Ultimately, with its disposition toward empty theorization and aversion to necessary political action, American conservatism has practically recast victory itself as a progressive project—the political counterpart of you can’t fire me…I quit! 

Make no mistake: If Trump does not win the 2024 election, he will almost certainly be convicted. Then, given the logical progression of the Left’s political realism, even more prominent members of the Right will be indicted and convicted as well. Finally, if you continue to express the slightest discomfort with moral decay or rapid secularization or the destruction of the American family, then they will eventually come after you too.

So, we are now at a crossroads.

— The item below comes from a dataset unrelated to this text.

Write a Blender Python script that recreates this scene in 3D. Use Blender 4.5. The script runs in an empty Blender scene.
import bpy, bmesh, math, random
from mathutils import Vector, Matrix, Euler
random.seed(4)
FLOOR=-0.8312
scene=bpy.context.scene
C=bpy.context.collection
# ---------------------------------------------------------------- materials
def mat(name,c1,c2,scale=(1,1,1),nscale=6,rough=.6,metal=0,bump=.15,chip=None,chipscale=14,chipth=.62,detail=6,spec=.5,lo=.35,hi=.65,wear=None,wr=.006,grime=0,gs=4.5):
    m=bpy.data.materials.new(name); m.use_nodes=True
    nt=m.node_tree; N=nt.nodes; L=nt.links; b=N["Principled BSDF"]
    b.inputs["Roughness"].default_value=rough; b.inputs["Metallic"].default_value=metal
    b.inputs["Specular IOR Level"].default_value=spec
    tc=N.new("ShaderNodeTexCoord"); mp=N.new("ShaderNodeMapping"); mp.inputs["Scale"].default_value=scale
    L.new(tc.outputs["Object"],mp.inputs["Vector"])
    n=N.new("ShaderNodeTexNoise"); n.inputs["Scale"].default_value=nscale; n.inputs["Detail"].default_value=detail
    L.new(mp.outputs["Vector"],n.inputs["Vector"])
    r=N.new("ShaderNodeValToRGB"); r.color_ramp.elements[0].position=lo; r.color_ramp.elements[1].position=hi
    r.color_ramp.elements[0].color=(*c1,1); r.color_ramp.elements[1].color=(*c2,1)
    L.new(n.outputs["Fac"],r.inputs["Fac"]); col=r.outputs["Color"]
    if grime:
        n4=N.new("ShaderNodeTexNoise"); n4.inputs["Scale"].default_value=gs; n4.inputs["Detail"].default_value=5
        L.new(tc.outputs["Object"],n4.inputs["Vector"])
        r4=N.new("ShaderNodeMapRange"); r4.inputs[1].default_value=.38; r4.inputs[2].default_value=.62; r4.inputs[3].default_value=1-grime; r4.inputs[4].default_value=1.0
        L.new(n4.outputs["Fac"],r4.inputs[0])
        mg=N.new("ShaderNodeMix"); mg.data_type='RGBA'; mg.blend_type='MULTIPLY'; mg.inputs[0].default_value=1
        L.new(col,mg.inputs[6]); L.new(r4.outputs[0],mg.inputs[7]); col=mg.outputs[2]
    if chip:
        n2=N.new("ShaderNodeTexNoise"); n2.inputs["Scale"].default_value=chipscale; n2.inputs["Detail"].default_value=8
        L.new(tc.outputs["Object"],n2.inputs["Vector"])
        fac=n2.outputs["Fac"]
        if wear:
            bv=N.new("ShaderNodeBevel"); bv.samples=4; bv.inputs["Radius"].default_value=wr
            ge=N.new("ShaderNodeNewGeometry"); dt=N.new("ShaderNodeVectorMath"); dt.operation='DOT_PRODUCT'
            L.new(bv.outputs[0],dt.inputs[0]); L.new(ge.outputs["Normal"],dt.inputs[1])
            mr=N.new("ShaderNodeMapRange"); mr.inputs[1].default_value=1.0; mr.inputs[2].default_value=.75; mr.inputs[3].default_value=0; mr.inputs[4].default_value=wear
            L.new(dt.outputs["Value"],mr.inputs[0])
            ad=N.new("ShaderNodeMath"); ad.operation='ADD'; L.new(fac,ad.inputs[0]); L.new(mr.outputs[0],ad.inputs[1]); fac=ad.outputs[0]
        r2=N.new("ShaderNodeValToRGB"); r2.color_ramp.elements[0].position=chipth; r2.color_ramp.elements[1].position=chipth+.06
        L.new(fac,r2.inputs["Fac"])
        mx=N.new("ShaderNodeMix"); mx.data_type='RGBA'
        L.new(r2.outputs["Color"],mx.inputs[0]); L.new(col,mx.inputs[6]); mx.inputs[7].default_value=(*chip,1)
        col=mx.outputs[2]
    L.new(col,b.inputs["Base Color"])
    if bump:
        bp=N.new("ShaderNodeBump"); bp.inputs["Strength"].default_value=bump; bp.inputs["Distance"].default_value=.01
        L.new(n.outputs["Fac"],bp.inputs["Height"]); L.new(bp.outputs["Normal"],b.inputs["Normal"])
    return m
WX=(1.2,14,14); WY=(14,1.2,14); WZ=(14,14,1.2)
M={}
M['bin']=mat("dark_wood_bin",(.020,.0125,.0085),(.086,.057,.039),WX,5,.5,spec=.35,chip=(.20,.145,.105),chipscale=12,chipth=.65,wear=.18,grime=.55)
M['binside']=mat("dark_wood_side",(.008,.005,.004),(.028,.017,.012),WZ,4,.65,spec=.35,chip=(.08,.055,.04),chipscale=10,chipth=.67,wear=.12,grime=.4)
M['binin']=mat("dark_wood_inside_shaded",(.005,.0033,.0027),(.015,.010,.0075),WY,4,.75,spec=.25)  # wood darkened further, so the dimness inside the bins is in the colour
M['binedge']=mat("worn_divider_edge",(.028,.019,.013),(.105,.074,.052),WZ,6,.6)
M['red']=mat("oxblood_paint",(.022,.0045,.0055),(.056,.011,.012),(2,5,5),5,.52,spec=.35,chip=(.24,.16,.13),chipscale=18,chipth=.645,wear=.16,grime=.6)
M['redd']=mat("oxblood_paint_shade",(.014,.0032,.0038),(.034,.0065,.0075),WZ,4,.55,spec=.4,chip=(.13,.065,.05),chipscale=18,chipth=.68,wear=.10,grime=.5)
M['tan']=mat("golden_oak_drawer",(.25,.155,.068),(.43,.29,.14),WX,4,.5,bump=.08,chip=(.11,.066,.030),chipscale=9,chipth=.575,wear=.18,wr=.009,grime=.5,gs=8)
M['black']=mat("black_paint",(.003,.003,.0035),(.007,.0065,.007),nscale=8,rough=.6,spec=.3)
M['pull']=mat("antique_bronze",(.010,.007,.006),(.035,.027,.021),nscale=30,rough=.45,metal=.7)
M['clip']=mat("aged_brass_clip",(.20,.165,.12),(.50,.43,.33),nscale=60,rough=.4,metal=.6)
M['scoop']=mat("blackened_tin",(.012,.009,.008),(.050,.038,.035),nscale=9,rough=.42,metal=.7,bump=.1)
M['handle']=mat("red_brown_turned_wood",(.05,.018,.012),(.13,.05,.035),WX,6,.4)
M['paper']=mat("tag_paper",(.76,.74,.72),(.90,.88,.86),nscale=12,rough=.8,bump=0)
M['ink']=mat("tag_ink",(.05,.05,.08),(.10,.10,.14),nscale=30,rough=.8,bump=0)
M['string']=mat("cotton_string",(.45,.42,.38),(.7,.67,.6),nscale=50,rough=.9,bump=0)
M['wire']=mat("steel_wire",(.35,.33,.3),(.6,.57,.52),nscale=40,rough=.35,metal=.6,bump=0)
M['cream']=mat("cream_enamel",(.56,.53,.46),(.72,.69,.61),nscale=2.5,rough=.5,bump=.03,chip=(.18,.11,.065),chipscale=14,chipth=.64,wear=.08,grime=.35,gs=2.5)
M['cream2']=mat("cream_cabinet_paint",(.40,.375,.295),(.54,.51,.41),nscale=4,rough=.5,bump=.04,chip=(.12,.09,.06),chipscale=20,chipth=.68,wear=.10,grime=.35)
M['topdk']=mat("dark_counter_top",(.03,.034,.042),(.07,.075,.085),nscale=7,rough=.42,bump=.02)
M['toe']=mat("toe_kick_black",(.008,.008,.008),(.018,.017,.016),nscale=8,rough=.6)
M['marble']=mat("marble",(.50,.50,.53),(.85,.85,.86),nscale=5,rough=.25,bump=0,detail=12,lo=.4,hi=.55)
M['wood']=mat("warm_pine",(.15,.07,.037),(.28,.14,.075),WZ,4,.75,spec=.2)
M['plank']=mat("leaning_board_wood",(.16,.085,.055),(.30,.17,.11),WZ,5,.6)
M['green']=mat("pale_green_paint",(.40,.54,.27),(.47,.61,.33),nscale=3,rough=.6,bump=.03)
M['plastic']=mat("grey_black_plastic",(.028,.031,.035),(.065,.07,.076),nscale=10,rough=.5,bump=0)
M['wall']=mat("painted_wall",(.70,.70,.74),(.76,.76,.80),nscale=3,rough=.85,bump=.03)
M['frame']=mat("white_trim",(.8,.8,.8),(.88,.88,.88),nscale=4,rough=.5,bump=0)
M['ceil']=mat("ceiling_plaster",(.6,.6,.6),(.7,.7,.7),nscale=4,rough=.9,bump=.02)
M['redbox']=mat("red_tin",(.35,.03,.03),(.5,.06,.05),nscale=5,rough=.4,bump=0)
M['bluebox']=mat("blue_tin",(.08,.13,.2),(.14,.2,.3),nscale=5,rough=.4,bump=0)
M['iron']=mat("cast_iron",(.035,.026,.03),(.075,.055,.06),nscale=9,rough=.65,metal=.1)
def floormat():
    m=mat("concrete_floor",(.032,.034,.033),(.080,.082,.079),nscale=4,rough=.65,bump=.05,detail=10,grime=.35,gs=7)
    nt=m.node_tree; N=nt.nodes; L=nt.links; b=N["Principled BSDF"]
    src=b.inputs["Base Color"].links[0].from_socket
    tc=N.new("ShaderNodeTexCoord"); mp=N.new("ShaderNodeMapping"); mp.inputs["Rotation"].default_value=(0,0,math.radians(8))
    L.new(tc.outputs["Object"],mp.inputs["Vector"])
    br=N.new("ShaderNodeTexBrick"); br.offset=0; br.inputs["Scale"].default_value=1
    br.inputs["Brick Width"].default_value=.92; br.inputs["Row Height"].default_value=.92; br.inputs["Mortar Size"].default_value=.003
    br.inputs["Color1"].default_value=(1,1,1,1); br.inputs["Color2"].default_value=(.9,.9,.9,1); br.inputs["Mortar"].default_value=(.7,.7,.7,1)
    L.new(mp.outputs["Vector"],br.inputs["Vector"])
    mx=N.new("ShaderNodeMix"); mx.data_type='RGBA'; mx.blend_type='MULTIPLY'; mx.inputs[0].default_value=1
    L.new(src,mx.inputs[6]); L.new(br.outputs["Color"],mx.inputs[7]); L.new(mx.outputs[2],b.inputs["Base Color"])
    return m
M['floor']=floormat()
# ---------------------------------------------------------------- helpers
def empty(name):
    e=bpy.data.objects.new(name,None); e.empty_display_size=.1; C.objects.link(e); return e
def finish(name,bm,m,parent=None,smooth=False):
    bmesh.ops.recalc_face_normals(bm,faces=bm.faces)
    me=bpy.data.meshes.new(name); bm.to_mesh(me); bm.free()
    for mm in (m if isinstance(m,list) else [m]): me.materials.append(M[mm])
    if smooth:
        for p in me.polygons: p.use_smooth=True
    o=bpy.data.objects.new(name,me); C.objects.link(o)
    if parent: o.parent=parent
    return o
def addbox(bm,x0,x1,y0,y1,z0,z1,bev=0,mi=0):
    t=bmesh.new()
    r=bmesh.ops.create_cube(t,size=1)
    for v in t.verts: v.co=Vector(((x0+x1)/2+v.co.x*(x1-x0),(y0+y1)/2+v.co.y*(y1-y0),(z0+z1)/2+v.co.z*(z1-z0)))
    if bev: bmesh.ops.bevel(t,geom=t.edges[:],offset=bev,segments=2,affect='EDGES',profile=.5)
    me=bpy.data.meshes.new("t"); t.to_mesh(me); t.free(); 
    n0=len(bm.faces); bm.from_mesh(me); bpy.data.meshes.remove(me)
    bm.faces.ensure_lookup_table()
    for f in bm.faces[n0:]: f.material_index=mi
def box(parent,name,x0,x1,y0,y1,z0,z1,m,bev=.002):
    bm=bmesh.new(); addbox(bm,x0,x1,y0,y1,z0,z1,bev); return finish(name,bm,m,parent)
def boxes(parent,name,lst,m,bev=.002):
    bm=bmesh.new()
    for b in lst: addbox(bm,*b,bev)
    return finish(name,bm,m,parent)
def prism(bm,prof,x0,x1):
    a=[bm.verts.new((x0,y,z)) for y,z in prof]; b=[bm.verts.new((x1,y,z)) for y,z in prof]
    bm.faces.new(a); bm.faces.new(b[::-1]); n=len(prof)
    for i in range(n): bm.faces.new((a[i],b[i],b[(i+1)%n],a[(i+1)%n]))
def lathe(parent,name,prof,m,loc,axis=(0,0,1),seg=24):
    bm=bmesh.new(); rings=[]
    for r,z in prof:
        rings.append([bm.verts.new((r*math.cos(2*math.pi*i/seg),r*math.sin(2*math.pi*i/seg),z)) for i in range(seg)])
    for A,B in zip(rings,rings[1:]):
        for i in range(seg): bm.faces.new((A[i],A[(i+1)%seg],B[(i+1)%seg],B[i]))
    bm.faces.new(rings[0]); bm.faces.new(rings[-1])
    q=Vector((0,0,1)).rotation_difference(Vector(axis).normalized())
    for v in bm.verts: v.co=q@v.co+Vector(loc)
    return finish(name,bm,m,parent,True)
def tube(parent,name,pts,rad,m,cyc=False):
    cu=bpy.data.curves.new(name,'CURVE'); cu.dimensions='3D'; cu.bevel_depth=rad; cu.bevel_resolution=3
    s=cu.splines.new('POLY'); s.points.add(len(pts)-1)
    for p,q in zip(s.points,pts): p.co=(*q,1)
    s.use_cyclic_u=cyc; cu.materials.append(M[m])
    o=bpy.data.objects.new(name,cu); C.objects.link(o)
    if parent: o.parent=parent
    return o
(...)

Conservatives once again have a choice to make. Will we continue to fantasize about fairness in politics while hobbling around on the stilts we (inaccurately) call a “moral high ground”? Or, will we acknowledge the call to virtuous political action and fight evil as true justice demands? 

Remember: it was the latter strategy that enabled Republicans to block Merrick Garland’s confirmation to the Supreme Court and to confirm Neil Gorsuch in the next term, thereby rescuing the Court from a growing proclivity toward legal fictions. It was also this strategy that empowered conservatives to protect American culture from atheistic and materialistic communism for nearly half a century. Political realism isn’t “Machiavellian” (again, whatever that means)—it’s as ancient as civilization, as indispensable as virtue, and as American as apple pie.

President Trump’s indictment is more than a mere legal proclamation. It is a moment of reckoning, a call to reflection, and an opportunity to retake American culture by restoring American conservatism. To those who make the charge, history shall remember you as heroes.